§ Given exercise
From the entries below, extract every line that includes the word "follow".

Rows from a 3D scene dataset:

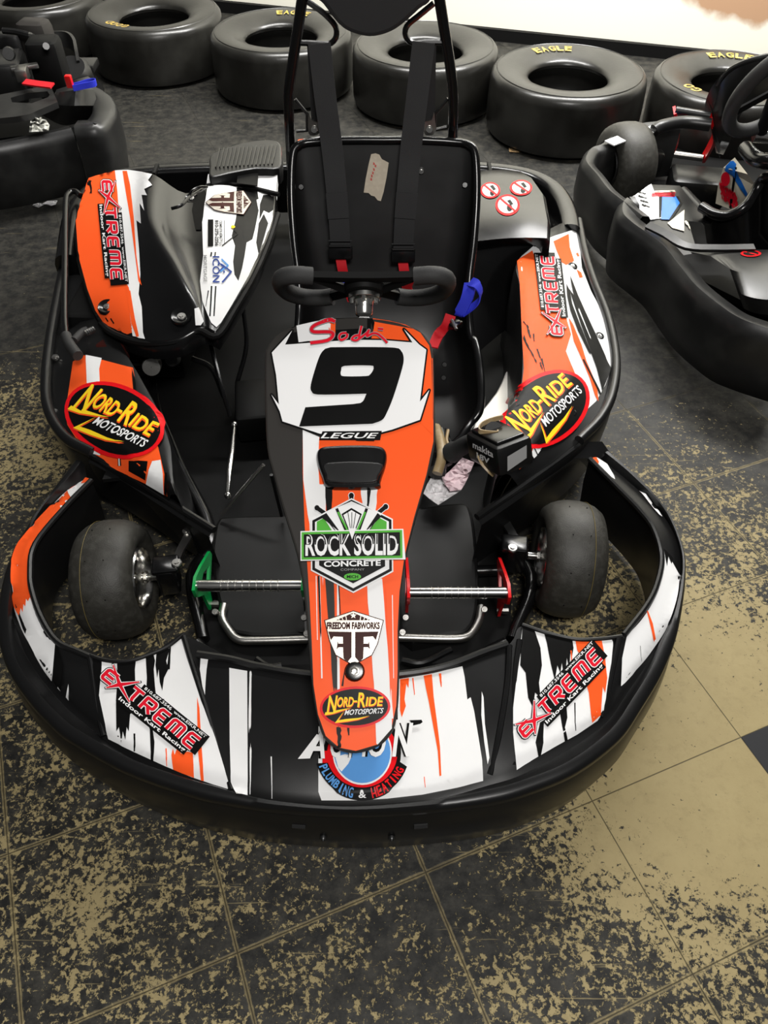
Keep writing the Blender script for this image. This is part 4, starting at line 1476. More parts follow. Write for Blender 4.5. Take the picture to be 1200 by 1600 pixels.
c, ax, t = front_wheel(182, 905, 1, 3, -3)
kn = c + ax * .105
b = MB()
b.box(kn + V3((.005, 0, .0)), (.042, .05, .075), Matrix.Rotation(R(8), 3, 'Z'), 0, .008)
b.box(kn + V3((.005, 0, .035)), (.055, .045, .014), Matrix.Rotation(R(8), 3, 'Z'), 0, .005)
k = b.build('steering_knuckle', 'gloss', KG)
b = MB()
b.bolt(P(276, 879, .178), V3((0, 0, 1)), .011)
b.build('king_pin', 'steel', k)
b = MB()
b.strap([P(268, 893, .14), P(282, 860, .14), P(297, 833, .14)], V3((1, .4, 0)), [.016, .016, .020], .007)
b.strap([P(290, 832, .14), P(300, 836, .14), P(311, 840, .14)], V3((0, 1, 0)), .008, .007)
b.build('steering_arm', 'steel', k)
b = MB()
b.bolt(P(290, 830, .147), V3((0, -.2, 1)), .008)
b.build('bolt', 'steel', k)
c, ax, t = front_wheel(886, 873, -1, -4, 3)
kn = c + ax * .105
b = MB()
b.box(kn + V3((-.005, 0, .0)), (.042, .05, .075), Matrix.Rotation(R(-8), 3, 'Z'), 0, .008)
b.box(kn + V3((-.012, 0, .034)), (.055, .045, .014), Matrix.Rotation(R(-8), 3, 'Z'), 0, .005)
k = b.build('steering_knuckle', 'gloss', KG)
b = MB()
b.bolt(P(801, 856, .178), V3((0, 0, 1)), .011)
b.build('king_pin', 'steel', k)
b = MB()
b.strap([P(808, 850, .14), P(798, 830, .14), P(787, 812, .14)], V3((1, -.4, 0)), [.018, .018, .02], .007)
b.build('steering_arm', 'dark_metal', k)

# ---- steering wheel -------------------------------------------------
SW = P(569, 447, .62)
sn = V3((0, .80, .60)).normalized()          # towards the driver
su = V3((0, -.60, .80)).normalized()
sxv = V3((1, 0, 0))


def sw(x, y, h=0.0):
    return SW + sxv * (x * .94) + su * (y * .94) + sn * h


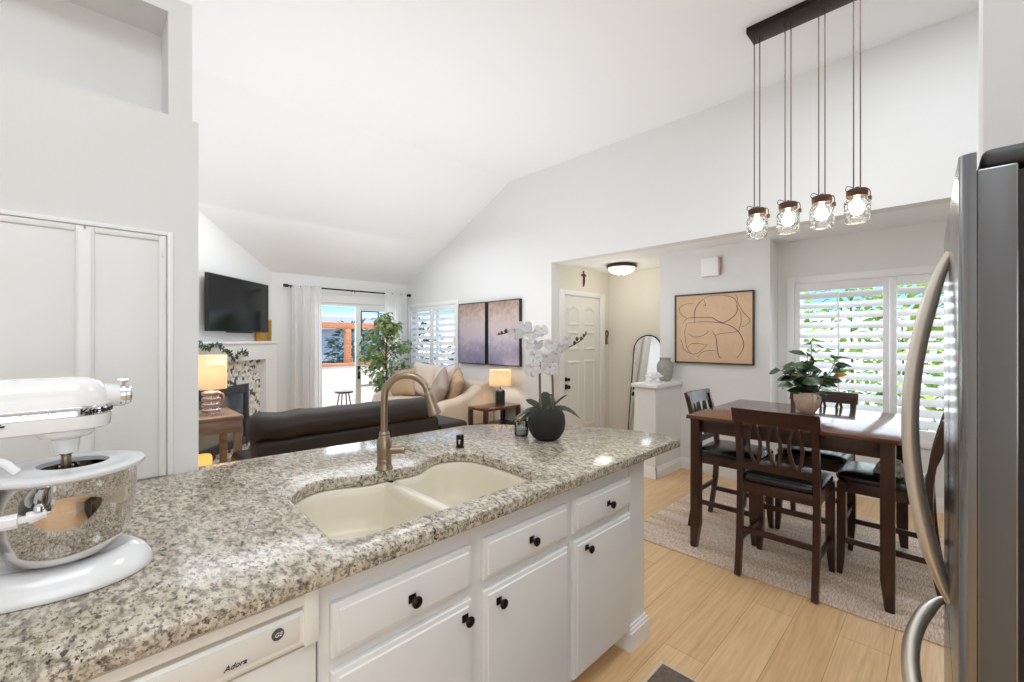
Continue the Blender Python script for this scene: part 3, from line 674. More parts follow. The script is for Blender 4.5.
# splash guard: ring with an off-centre opening and a raised lip
b = MB(); seg = 48
def circ(cx, r, z, sy=1): return [(cx + r * math.cos(2 * PI * j / seg), sy * r * math.sin(2 * PI * j / seg), z) for j in range(seg)]
b.rings([circ(0, .118, .240), circ(0, .129, .242), circ(0, .131, .246), circ(0, .130, .251), circ(0, .122, .2535), circ(.003, .10, .254), circ(.006, .095, .2525), circ(.012, .063, .255), circ(.012, .057, .255), circ(.012, .056, .246)], True, False, False)
b.obj('splash_guard', M['shield'], mx, ang=60)
b = MB()
for sy in (-1, 1):
    b.bar((-.18, sy * .10, .182), (-.06, sy * .122, .186), .02, .026, bev=.007); b.bar((-.06, sy * .122, .186), (-.025, sy * .128, .193), .02, .024, bev=.006, h2=.012)
b.box(-.20, -.15, -.105, .105, .17, .20, .01); b.obj('bowl_arms', M['mixer'], mx)
b = MB(); b.lathe([(.008, .196), (.008, .205), (.005, .210), (.001, .211)], (-.04, -.124, 0)); b.obj('bowl_pin', M['chrome'], mx)
b = MB(); b.tube(crom([(-.17, -.045, .265), (-.12, -.05, .285), (-.09, -.05, .285), (-.07, -.05, .262)], 4), .008, 10); b.obj('lift_lever', M['mixer'], mx)

# ------------------------------------------------------------------ orchid, candle
oc = thing('potted_orchid', 'white orchid in a round matte black pot on the granite', 'plant', (1.735, 1.495, .907))
b = MB(); b.lathe([(.05, 0), (.072, .012), (.092, .045), (.100, .085), (.096, .125), (.080, .155), (.066, .166), (.060, .162), (.07, .15), (.004, .148)], seg=32); b.obj('pot', M['potb'], oc, ang=60)
b = MB(); b.lathe([(.068, .146), (.04, .156), (.002, .158)]); b.obj('moss', M['soil'], oc)
RT = Vector((.711, -.703, 0)); FW = Vector((.703, .711, 0))
def ori(r, z, f=0): return RT * r + FW * f + Vector((0, 0, z))
st1 = crom([ori(-.03, .15), ori(-.035, .28), ori(-.036, .40), ori(-.04, .47), ori(-.075, .525, -.03), ori(-.12, .57, -.05), ori(-.17, .575, -.05), ori(-.22, .555, -.04), ori(-.258, .548, -.03)], 6)
st2 = crom([ori(.035, .15), ori(.033, .26), ori(.03, .37), ori(.045, .42, .02), ori(.09, .46, .04), ori(.14, .49, .05), ori(.19, .52, .05), ori(.218, .555, .05)], 6)
for st, r0 in ((st1, .0065), (st2, .0065)):
    b = MB(); n = len(st); b.tube(st, [r0 * (1 - .6 * i / n) for i in range(n)], 8); b.obj('stem', M['stem'], oc)
def blossom(c, nrm, r):
    nrm = Vector(nrm).normalized(); u = nrm.cross(Vector((0, 0, 1))).normalized(); v = u.cross(nrm) * -1
    v = nrm.cross(u)
    b = MB(); c = Vector(c)
    for k, (a, L_, w_) in enumerate(((90, 1, .8), (210, 1, .8), (330, 1, .8), (20, 1.02, 1.25), (160, 1.02, 1.25))):
        d = u * math.cos(R(a)) + v * math.sin(R(a)); b.leaf(c + nrm * .002 * (k % 2), d, nrm, r * L_, r * w_, .18)
    b.mi = 1
    for a in (230, 270, 310):
        d = (u * math.cos(R(a)) + v * math.sin(R(a))) * .8 + nrm * .6; b.leaf(c, d, nrm, r * .26, r * .13, .2)
    b.obj('blossom', [M['petal'], M['petalc']], oc, 'leaf')
for r, z, f, dx in ((-.165, .560, -.07, -.3), (-.118, .590, -.06, .1), (-.075, .555, -.06, .3), (-.05, .50, -.05, .5), (-.10, .505, -.06, -.6), (-.065, .44, -.04, -.8), (-.08, .375, -.04, -.7), (-.03, .575, -.03, .6),
                    (.0, .43, -.03, -.2), (.045, .445, -.02, .4), (.015, .375, -.03, -.3), (.08, .485, 0, .4), (.108, .52, .02, .6), (.025, .50, -.02, .1)):
    blossom(ori(r, z, f), (-FW + RT * (dx + random.uniform(-.4, .4)) + Vector((0, 0, random.uniform(-.45, .5)))), .045 * random.uniform(.85, 1.2))
for r, z, f, s_ in ((-.19, .572, -.05, .011), (-.213, .566, -.05, .010), (-.235, .558, -.04, .008), (-.25, .552, -.03, .006), (.155, .505, .05, .010), (.168, .525, .05, .010), (.19, .528, .05, .009), (.205, .545, .05, .008), (.216, .56, .05, .006)):
    b = MB(); c = ori(r, z, f); b.lathe([(.001, -s_ * 1.3), (s_ * .8, -s_ * .6), (s_, .1 * s_), (s_ * .6, s_ * .9), (.001, s_ * 1.3)], c, 10)
    b.obj('bud', M['bud'], oc)
for a, L_, w_, el in ((180, .165, .042, .30), (196, .135, .042, .12), (150, .12, .055, .7), (100, .12, .075, 1.5), (75, .12, .07, .9), (0, .17, .036, .45), (20, .14, .016, 1.1), (215, .09, .05, .3)):
    d = RT * math.cos(R(a)) + FW * math.sin(R(a)) * .6 + Vector((0, 0, el)); b = MB()
    base = ori(.02 * math.cos(R(a)), .155); pts = [base + d.normalized() * L_ * t + Vector((0, 0, -.9 * L_ * t * t * (.75 if el < .7 else .25))) for t in [i / 6 for i in range(7)]]
    sd = (d.cross(Vector((0, 0, 1))).normalized() + Vector((0, 0, .55 if math.cos(R(a)) < 0 else -.55)) + FW * .2).normalized(); rs = []
    for i, p in enumerate(pts):
        h = w_ / 2 * max(.12, 1 - abs(2 * (.12 + .86 * i / 6) - 1) ** 3.5); rs.append([p - sd * h, p + Vector((0, 0, -.004)), p + sd * h, p + Vector((0, 0, .003))])
    b.rings(rs); b.obj('leaf', M['orchl'], oc, ang=70)
cd = thing('candle_jar', 'small glass candle jar with gold lid beside the black orchid pot', 'candle', (1.70, 1.645, .907))
b = MB(); b.lathe([(.030, 0), (.037, .004), (.038, .02), (.038, .072), (.034, .08), (.030, .082), (.030, .078), (.034, .072), (.034, .01), (.004, .008)], seg=28); b.obj('jar', M['jarg2'], cd)
b = MB(); b.lathe([(.0325, .010), (.0325, .03), (.004, .031)]); b.obj('wax', M['pil1'], cd)
b = MB(); b.lathe([(.031, .083), (.033, .084), (.033, .098), (.030, .101), (.004, .102)]); b.obj('lid', M['gold'], cd)
b = MB(); rs = [];
b.rings([[(.0385 * math.cos(a), .0385 * math.sin(a), z) for a in [R(-60 + 70 * j / 10) for j in range(11)]] for z in (.018, .065)], False, False, False); b.obj('sticker', M['ink'], cd)

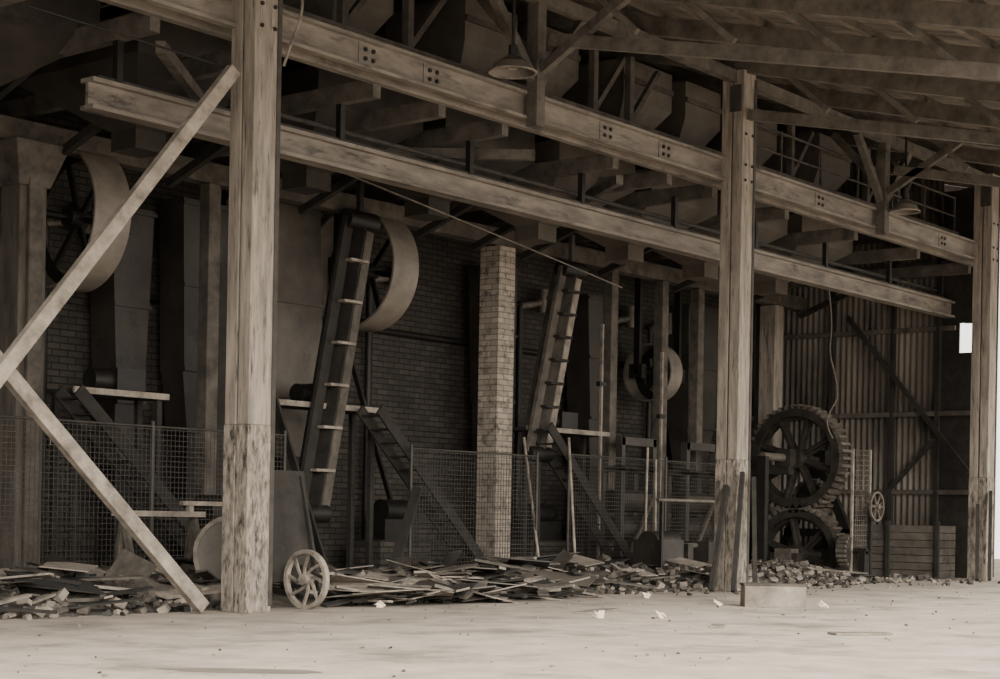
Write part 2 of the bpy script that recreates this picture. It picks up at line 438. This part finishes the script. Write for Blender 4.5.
for p0,p1 in (((24.2,26.0,5.0),(26.1,25.8,.3)),((29.6,28.6,5.4),(31.2,28.0,.3)),((28.3,25.2,2.2),(27.0,24.8,.2))):
    g=B('leaning_plank'); g.beam(p0,p1,.22,.05,'timber_dk'); g.done()
g=B('guide_rods')
for x,z0,z1 in ((37.0,2.2,6.8),(39.9,1.5,6.3)):
    g.beam((x,26.45,0),(x,26.45,z1),.07,.07,'timber_lt')
    g.box((x,26.45,z0+3),(.3,.12,.12),'iron')
g.done()
g=B('feed_pump'); g.box((23.2,26.1,.7),(.5,.5,1.4),'iron'); g.cyl((22.8,26.1,1.6),(23.6,26.1,1.6),.35,'iron'); g.done()
g=B('steam_pipework')
for X in (21.0,25.4,30.6,36.6,40.9,43.0):
    g.cyl((X,28.95,0),(X,28.95,7.4),.09,'iron',seg=10); g.cyl((X,28.95,7.4),(X+.9,28.85,7.6),.1,'iron_lt',seg=10)
    g.cyl((X+.9,28.85,7.3),(X+.9,28.85,7.95),.16,'iron_lt',seg=12)
    g.cyl((X+.9,28.5,7.7),(X+.9,28.85,7.7),.06,'iron_lt')
g.cyl((22,29.05,6.2),(48,29.05,6.2),.08,'iron',seg=10)
g.done()
for X in (30.4,36.2,40.0):
    g=B('engine_bed'); g.box((X,27.9,.5),(1.8,1.0,1.0),'brick'); g.box((X,27.9,1.25),(1.2,.7,.5),'iron')
    g.cyl((X-.4,27.9,1.7),(X+.4,27.9,1.7),.28,'iron',seg=18); g.cyl((X+.4,27.9,1.7),(X+.8,27.9,1.7),.08,'iron'); g.done()
# framed crushing-mill stands behind the mesh, centre right
for X in (38.2,41.4):
    g=B('roller_mill_stand')
    for sx in (-.75,.75):
        g.box((X+sx,26.1,1.9),(.16,.2,3.8),'sheet'); g.box((X+sx,26.7,1.5),(.16,.2,3.0),'sheet')
        g.box((X+sx,26.4,.15),(.3,1.1,.3),'iron'); g.box((X+sx,26.4,2.95),(.16,.8,.16),'sheet')
    g.box((X,26.1,3.7),(1.7,.2,.22),'sheet'); g.box((X,26.1,2.2),(1.5,.16,.2),'sheet')
    g.cyl((X-.7,26.4,1.35),(X+.7,26.4,1.35),.34,'gear_iron',seg=20); g.cyl((X-.7,26.4,2.1),(X+.7,26.4,2.1),.3,'gear_iron',seg=20)
    g.beam((X-.7,26.0,.2),(X+.7,26.0,2.2),.08,.1,'timber'); g.done()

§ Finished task
Keep writing the Blender script for this image. This is part 4, starting at line 1476. More parts follow. Write for Blender 4.5. Take the picture to be 1200 by 1600 pixels.
Continue the Blender Python script for this scene: part 3, from line 674. More parts follow. The script is for Blender 4.5.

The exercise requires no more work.